The equipment to be implemented have been identified and the cost of the designed solution have been estimated.
Tunnel kilns characteristics are different from those of continuous kilns: the fumes temperature level is lower. ECO-TECH CERAM has chosen to add a POWER TO HEAT system to raise the temperature of the fumes by converting electricity into heat, and decarbonate a part of the heat used.
This storage system optimises the purchase cost of electricity, the price of which fluctuates sharply during the day.
The heat is therefore drawn from the kiln at 400°C, reheated with a PTH at 600 degrees and then re-injected directly both into the kiln and into the storage simultaneously. The storage enables the price of electricity to be smoothed out and, with POWER TO HEAT, ensures that the air is sufficiently hot.
In conclusion, the H2020 project has made it possible to:
- Demonstrate the technical feasibility of recovering this heat by controlling the pressure conditions in the kiln, the ability to increase this heat with the PTH to 600 degrees, and the ability to reinject the decarbonised hot air into the kiln in a controlled manner to reduce natural gas consumption, with or without storage.
- Validate the quality of the air returned to the kiln, which must be very clean in accordance with the high industrial partner's requirements.
- Validate the economic relevance of this solution, with a production capacity of 1.5 GWh/y at an average price €5 lower than that of gas.
- Validate a technological solution that reduces CO2 emissions by a factor 3 compared with fossil fuels.
Lastly, ECO-TECH CERAM wants to develop its business in a future market, namely that of massive electricity storage.
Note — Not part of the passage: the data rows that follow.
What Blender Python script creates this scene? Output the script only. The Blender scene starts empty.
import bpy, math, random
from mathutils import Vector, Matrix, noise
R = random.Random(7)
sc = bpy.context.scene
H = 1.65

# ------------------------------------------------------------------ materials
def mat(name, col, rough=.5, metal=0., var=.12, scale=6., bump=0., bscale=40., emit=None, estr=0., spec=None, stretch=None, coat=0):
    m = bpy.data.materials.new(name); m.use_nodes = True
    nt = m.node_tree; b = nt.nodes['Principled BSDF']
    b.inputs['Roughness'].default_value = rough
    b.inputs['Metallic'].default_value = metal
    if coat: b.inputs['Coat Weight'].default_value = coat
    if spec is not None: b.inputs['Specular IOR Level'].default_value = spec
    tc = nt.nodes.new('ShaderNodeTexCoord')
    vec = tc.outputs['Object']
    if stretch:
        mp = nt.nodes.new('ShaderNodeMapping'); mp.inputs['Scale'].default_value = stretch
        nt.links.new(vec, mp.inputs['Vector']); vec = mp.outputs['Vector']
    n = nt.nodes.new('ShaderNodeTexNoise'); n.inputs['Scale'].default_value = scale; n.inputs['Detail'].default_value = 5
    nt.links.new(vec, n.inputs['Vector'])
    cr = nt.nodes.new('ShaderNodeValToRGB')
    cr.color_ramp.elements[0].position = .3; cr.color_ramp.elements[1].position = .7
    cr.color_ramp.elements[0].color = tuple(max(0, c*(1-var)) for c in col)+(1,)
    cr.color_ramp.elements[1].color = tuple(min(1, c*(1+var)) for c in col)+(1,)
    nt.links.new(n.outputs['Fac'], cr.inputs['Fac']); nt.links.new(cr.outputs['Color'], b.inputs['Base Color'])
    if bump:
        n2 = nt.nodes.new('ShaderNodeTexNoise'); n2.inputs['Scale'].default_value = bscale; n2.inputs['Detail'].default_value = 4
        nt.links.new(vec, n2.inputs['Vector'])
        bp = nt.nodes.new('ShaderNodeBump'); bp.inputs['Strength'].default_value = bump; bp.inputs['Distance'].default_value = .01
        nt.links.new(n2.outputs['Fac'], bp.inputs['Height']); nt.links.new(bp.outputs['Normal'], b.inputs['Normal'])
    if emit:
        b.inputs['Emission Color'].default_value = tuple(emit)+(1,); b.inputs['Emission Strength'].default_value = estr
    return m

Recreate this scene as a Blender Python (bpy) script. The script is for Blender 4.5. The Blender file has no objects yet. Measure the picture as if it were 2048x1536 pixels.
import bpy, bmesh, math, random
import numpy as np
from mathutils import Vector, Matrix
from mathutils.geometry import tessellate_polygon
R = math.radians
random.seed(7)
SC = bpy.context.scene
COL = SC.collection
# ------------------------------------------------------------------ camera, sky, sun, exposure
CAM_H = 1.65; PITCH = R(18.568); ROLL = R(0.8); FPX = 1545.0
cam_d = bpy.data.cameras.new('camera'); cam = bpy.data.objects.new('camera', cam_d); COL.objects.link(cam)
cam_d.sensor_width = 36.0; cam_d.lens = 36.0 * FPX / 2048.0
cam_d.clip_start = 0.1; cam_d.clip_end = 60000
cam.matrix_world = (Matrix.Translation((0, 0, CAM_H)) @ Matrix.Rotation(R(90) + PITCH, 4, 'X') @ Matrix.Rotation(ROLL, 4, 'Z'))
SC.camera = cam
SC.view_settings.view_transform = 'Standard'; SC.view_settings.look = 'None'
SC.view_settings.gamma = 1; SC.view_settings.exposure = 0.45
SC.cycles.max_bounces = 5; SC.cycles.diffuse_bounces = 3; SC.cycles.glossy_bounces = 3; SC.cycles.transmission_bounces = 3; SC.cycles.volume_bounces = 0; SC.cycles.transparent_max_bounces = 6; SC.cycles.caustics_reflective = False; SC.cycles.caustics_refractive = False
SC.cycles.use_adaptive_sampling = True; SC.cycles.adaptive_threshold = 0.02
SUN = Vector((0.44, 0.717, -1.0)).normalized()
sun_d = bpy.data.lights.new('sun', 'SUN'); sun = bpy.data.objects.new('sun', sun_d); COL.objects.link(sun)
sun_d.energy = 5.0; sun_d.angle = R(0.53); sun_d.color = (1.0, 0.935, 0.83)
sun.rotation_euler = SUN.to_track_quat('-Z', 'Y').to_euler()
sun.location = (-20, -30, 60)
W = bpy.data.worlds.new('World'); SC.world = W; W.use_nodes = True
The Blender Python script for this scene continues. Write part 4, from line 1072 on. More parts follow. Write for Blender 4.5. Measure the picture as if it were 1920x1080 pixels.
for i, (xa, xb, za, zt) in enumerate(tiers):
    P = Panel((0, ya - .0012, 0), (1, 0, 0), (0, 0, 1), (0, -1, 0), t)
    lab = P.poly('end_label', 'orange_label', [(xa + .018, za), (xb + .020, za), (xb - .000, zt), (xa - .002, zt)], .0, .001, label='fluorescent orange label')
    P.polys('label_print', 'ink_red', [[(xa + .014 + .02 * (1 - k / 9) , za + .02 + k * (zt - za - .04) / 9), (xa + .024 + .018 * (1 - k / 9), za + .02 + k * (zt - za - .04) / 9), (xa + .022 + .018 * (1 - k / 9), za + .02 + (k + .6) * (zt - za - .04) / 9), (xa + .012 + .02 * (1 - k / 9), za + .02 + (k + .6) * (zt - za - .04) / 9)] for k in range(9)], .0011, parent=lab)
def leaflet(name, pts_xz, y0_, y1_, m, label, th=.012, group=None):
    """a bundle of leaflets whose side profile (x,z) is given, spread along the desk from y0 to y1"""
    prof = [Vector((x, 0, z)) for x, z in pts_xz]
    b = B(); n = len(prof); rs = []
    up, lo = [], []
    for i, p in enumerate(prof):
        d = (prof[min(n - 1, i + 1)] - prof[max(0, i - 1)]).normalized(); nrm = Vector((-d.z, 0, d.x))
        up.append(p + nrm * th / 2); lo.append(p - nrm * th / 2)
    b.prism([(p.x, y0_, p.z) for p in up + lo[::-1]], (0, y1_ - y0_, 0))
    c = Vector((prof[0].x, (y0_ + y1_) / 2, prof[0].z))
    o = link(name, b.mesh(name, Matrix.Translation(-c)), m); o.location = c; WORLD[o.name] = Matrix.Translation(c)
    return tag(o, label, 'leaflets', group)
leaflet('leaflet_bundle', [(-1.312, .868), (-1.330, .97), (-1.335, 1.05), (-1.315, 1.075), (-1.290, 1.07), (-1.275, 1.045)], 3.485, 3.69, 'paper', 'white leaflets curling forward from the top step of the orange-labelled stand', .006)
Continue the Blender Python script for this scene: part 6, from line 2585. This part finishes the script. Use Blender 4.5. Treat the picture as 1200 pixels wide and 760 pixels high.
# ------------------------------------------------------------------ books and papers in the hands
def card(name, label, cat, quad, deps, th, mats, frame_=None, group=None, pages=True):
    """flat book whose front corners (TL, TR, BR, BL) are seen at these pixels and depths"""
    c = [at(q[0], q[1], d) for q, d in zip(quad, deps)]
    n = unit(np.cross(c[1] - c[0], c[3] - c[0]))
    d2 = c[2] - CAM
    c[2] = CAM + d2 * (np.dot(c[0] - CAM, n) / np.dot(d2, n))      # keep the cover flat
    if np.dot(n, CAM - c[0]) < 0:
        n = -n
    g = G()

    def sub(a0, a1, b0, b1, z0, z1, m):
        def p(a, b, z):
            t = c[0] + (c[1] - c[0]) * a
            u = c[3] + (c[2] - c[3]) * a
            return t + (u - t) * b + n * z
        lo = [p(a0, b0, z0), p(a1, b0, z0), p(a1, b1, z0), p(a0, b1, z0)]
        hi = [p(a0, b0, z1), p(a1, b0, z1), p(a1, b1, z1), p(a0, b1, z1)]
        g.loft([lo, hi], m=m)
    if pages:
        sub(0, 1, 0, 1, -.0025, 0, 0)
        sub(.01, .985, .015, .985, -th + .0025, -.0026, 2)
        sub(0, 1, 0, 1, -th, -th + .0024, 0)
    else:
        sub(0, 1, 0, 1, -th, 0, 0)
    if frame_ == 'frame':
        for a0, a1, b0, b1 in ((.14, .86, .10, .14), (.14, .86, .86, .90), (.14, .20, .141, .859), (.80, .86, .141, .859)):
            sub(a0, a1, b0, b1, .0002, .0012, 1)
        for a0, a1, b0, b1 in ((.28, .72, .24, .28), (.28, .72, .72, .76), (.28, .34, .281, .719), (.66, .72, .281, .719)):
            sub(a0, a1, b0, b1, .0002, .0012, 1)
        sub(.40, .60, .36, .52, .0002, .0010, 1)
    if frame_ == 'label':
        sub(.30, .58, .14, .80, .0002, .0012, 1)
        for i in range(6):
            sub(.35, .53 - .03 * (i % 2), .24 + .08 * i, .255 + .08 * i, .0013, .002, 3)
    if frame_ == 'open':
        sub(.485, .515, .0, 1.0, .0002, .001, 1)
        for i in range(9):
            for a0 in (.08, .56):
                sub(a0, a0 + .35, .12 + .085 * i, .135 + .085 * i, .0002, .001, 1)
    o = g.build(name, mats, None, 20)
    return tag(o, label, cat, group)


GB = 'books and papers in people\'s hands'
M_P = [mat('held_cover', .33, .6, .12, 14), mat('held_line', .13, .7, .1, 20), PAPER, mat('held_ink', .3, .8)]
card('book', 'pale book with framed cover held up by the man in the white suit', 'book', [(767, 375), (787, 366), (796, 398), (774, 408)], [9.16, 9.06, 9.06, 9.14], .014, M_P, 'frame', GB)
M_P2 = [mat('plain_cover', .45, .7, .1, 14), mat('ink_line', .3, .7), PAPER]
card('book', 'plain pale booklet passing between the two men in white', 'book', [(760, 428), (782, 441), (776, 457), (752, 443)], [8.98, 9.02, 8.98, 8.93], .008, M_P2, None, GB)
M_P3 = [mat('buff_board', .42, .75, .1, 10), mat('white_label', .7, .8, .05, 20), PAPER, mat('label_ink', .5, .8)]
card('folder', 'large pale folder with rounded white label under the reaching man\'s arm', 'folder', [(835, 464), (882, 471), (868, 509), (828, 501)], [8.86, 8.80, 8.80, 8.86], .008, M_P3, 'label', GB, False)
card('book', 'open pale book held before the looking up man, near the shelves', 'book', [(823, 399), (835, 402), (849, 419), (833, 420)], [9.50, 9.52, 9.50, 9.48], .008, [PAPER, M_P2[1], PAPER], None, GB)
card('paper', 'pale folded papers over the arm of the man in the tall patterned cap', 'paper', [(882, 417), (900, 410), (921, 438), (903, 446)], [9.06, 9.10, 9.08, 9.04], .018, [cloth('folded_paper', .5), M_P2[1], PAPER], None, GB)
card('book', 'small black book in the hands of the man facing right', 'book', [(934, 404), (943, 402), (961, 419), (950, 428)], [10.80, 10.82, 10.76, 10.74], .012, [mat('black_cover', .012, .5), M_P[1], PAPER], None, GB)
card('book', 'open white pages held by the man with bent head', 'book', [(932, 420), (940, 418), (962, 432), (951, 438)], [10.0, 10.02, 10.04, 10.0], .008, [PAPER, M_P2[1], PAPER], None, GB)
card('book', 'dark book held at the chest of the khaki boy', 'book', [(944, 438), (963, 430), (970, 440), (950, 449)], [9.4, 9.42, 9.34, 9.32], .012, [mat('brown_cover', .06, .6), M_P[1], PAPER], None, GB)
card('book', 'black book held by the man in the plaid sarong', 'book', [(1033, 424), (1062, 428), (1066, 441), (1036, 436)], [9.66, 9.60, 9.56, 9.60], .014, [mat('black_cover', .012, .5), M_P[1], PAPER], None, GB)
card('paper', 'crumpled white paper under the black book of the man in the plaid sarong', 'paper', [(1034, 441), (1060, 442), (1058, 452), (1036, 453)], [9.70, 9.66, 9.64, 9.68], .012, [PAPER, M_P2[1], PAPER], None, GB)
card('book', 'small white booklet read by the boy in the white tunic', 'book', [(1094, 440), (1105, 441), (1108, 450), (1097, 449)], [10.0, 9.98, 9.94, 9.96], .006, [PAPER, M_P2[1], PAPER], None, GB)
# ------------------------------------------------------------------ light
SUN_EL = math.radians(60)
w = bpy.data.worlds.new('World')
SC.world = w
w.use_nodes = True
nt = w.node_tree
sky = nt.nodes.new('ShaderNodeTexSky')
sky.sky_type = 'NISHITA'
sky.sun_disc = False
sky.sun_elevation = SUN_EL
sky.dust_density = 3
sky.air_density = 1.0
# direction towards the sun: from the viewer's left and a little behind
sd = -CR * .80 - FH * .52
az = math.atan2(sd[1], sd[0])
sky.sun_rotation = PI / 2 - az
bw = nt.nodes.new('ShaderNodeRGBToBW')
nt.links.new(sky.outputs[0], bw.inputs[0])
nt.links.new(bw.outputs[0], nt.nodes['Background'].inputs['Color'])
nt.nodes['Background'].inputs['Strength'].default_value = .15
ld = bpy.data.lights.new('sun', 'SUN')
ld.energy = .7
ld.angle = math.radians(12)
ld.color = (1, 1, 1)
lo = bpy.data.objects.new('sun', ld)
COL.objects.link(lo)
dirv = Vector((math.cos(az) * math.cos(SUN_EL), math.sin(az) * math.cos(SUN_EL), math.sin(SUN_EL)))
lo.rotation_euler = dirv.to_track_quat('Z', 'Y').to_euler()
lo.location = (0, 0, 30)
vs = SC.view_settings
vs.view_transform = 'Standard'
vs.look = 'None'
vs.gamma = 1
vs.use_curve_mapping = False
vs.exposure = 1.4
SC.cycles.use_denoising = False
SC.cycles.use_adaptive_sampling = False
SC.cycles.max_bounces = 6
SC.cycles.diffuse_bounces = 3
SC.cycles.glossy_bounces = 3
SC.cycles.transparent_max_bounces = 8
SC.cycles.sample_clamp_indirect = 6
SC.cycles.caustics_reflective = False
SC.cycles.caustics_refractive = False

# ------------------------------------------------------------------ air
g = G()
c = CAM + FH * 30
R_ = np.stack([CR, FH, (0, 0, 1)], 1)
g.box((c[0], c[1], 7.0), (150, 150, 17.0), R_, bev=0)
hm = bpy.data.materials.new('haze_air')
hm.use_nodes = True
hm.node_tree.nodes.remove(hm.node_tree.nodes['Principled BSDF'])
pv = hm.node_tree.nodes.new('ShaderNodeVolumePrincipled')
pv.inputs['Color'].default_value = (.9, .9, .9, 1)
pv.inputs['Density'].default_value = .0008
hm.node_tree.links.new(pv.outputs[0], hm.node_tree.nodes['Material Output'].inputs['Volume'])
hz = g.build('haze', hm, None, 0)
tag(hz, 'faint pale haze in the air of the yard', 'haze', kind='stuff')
This is a market that is essential to the development of rapidly growing renewable energies (climate change mitigation) and to the adaptation of networks that will need to be coupled and reinforced with solutions such as POWER TO HEAR TO POWER, which could be the subject of a future European project (Innovation Fund).
The proposed scenario consists in recovering heat from the exhaust air of a ceramic tunnel furnace. This air is used to cool down the product at the exit of the furnace. Its temperature is about 300°C. The objective of the project is to heat up this hot air until 500-600°C using electrical heaters and to send the hot air to the storage unit. Increasing the hot air temperature enables to increase the storage capacity of the unit. Therefore, the storage is charged with a mix of waste and electrical heat. The electricity used to heat up the air could be low price electricity from the grid during off-peak hours or supplied by renewable energy sources (a PV installation on the roof of the factory is under study in parallel of this project). In any case, the storage enables to deal with the intermittency of such a supply and participates in the regulation of the electrical network or in the integration of intermittent renewable energy sources in the energy mix. The stored heat is then discharged to heat up the combustion air of the tunnel furnace’s burners. This improves the efficiency of the combustion process and reduces the natural gas consumption and hence the greenhouse gas emissions of the furnace.
Moreover, the recovery of the heat enables the electrification and hence the potential partial decarbonization of industrial heat at high temperature. This implies the fine control of the temperature and the power of discharge of the storage unit.
As expected, the project enabled ETC to validate a new aspect of its continuous kiln business. Following this convincing test, the customer asked us to equip all its burners with this solution. This will give rise to a commercial contract.
The industrial partner will promote the system on all its sites in Europe, which will serve as a showcase for ETC to equip as many tunnel kilns as possible. The project will generate several million euros in sales for ETC, including the creation of several dozen direct jobs.
In addition, ETC has demonstrated that this PTH + ECOSTOCK solution can be manufactured using entirely European products - which means the creation of many indirect jobs.
From a systemic point of view, deploying this solution will make our industries less fossil fuel-intensive - and therefore less CO2-emitting - and more competitive. Europe would then be more sovereign and more resilient.